Но то, что не желал признать сам Зиновьев, за него рассказывали его ближайшие соратники.
Из показаний Г. Е. Евдокимова на суде 15 января 1935 года:
«Мы (Евдокимов имел в виду и себя, и Зиновьева — Ю. Ж.) в первую очередь обращали внимание на те громадные препятствия, которые, естественно, стояли на путях партии, рабочего класса, масс деревни при проведении такого исторического вопроса (как коллективизация — Ю. Ж.). Основной нашей оценкой было следующее. Мы считали безумием, как мы выражались, авантюрой считать возможным за несколько лет — в 3–4 года — мелкого хозяйчика превратить в социалистического земледельца».
Иными словами, в группе Зиновьева при явном потворствовании его, остававшегося бесспорным лидером, осуждали не саму коллективизацию, не своеобразную борьбу с кулачеством и превращение труда крестьян в один из источников финансирования продолжения индустриализации, а только те конечные результаты коллективизации, которые ставили перед партией сохранившиеся леворадикалы.
«В первую колхозную весну (1930 года — Ю. Ж. ), — продолжал Емельянов, — сопровождавшуюся естественным образом большими трудностями, как мы реагировали на эти трудности?..
Весной того года я был в командировке на Северном Кавказе, ездил по колхозам. Я говорил, что вывезет до известной степени на этот раз нас только то обстоятельство, что климатические условия были таковы, что они расширили возможные сроки сева на целый месяц и даже больше — тогда была очень ранняя весна.

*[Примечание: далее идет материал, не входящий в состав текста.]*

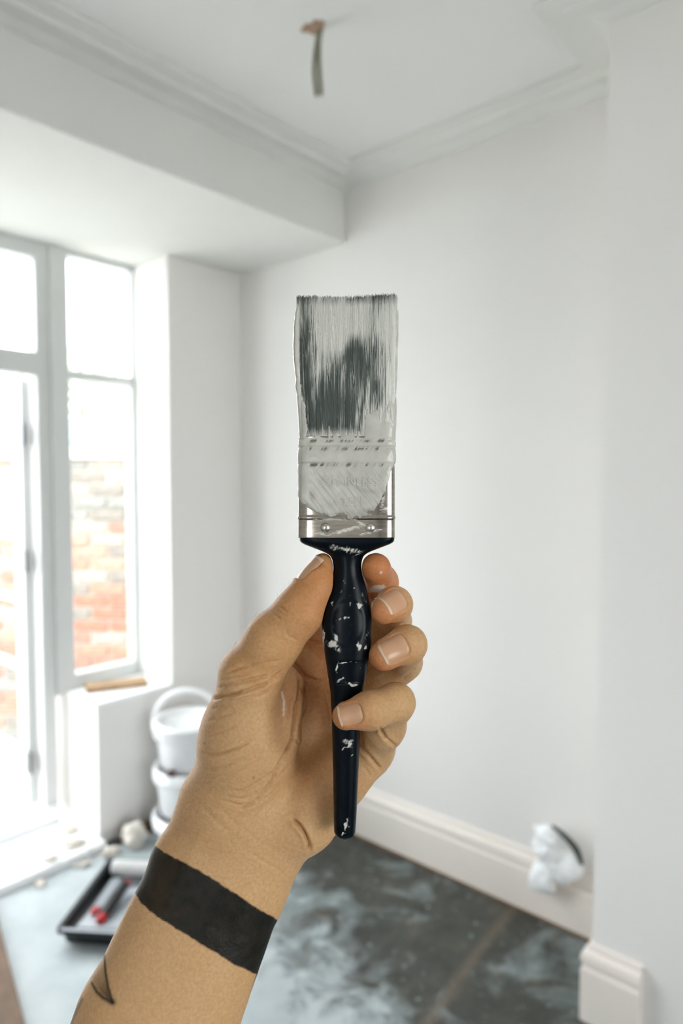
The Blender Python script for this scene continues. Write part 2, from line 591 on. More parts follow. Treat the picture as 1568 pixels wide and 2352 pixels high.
for k_, (s0, s1, s2, ln) in enumerate(((0.002, -0.014, -0.007, 0.183), (0.006, 0.004, 0.009, 0.178))):
    pts = []
    for u, s in ((0, s0), (0.35, s1 * 0.7), (0.65, s1), (1.0, s2)):
        pts.append((_rr[0] * s, _rr[1] * s + 0.004 * k_, -ln * u))
    cc = tube('cable', pts, 0.0062, M['cable'], cb, 12)
    tube('conductor', [(pts[-1][0], pts[-1][1], pts[-1][2]), (pts[-1][0] + 0.001, pts[-1][1], pts[-1][2] - 0.008)], 0.002, M['rosehole'], cc, 8)

# stacked plastic tubs and paint pails
BX, BY = 1.70, 2.35


def pail(name, z0, h, r0, r1, label, lid=False, handle=False):
    p = tag(empty(name, (BX, BY, z0 + 0.008), 0.4), label, 'bucket', 'white buckets stacked by the window wall')
    lathe('body', [(0.0, 0.0), (r0 - 0.008, 0.0), (r0, 0.006), (r1 * 0.985, h - 0.045), (r1, h - 0.04), (r1 - 0.004, h - 0.04), (r0 - 0.008, 0.01), (0, 0.01)], M['plastic'], p)
    lathe('rim', [(r1 - 0.004, h - 0.058), (r1 + 0.010, h - 0.056), (r1 + 0.013, h - 0.040), (r1 + 0.013, h - 0.014), (r1 + 0.009, h - 0.010), (r1 + 0.009, h - 0.002), (r1, h), (r1 - 0.006, h - 0.003), (r1 - 0.006, h - 0.058)], M['plastic'], p)
    if lid:
        lathe('lid', [(0, h - 0.012), (r1 - 0.018, h - 0.012), (r1 - 0.012, h + 0.004), (r1 + 0.012, h + 0.004), (r1 + 0.016, h - 0.002), (r1 + 0.016, h - 0.03), (r1 + 0.0135, h - 0.03)], M['plastic'], p)
    if handle:
        a = r1 + 0.012
        ux, uy = math.cos(-0.4) * _rr[0] - math.sin(-0.4) * _rr[1], math.sin(-0.4) * _rr[0] + math.cos(-0.4) * _rr[1]
        pts = []
        for k in range(13):
            th = math.pi * k / 12
            pts.append((ux * a * math.cos(th), uy * a * math.cos(th), h - 0.035 + 0.158 * math.sin(th) ** 0.85))
        tube('handle', pts, 0.012, M['plastic'], p, 10, 3)
        for s in (-1, 1):
            lug = tube('lug', [(ux * s * (a - 0.006), uy * s * (a - 0.006), h - 0.035), (ux * s * (a + 0.008), uy * s * (a + 0.008), h - 0.035)], 0.016, M['plastic'], p, 14, 1)
    return p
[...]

Я говорил, что если бы не это обстоятельство, то та громадная борьба, которая шла между кулаками и теми, кто шел за нашей партией с тем, чтобы закончить эту первую колхозную весну выполнением поставленных перед посевной кампанией задач, что если бы не это обстоятельство — удлинение сроков колхозного сева, то в этом первом севе партия потерпела бы крах…
Партия… не скрывала таких фактов — каких громадных потерь стоили нам те недочеты, какие мы имели во время уборочной кампании. Назывались очень большие цифры этих потерь. Мы же это самое явление расценивали… как явление, которое подкрепляет то положение, которое мы выдвигали.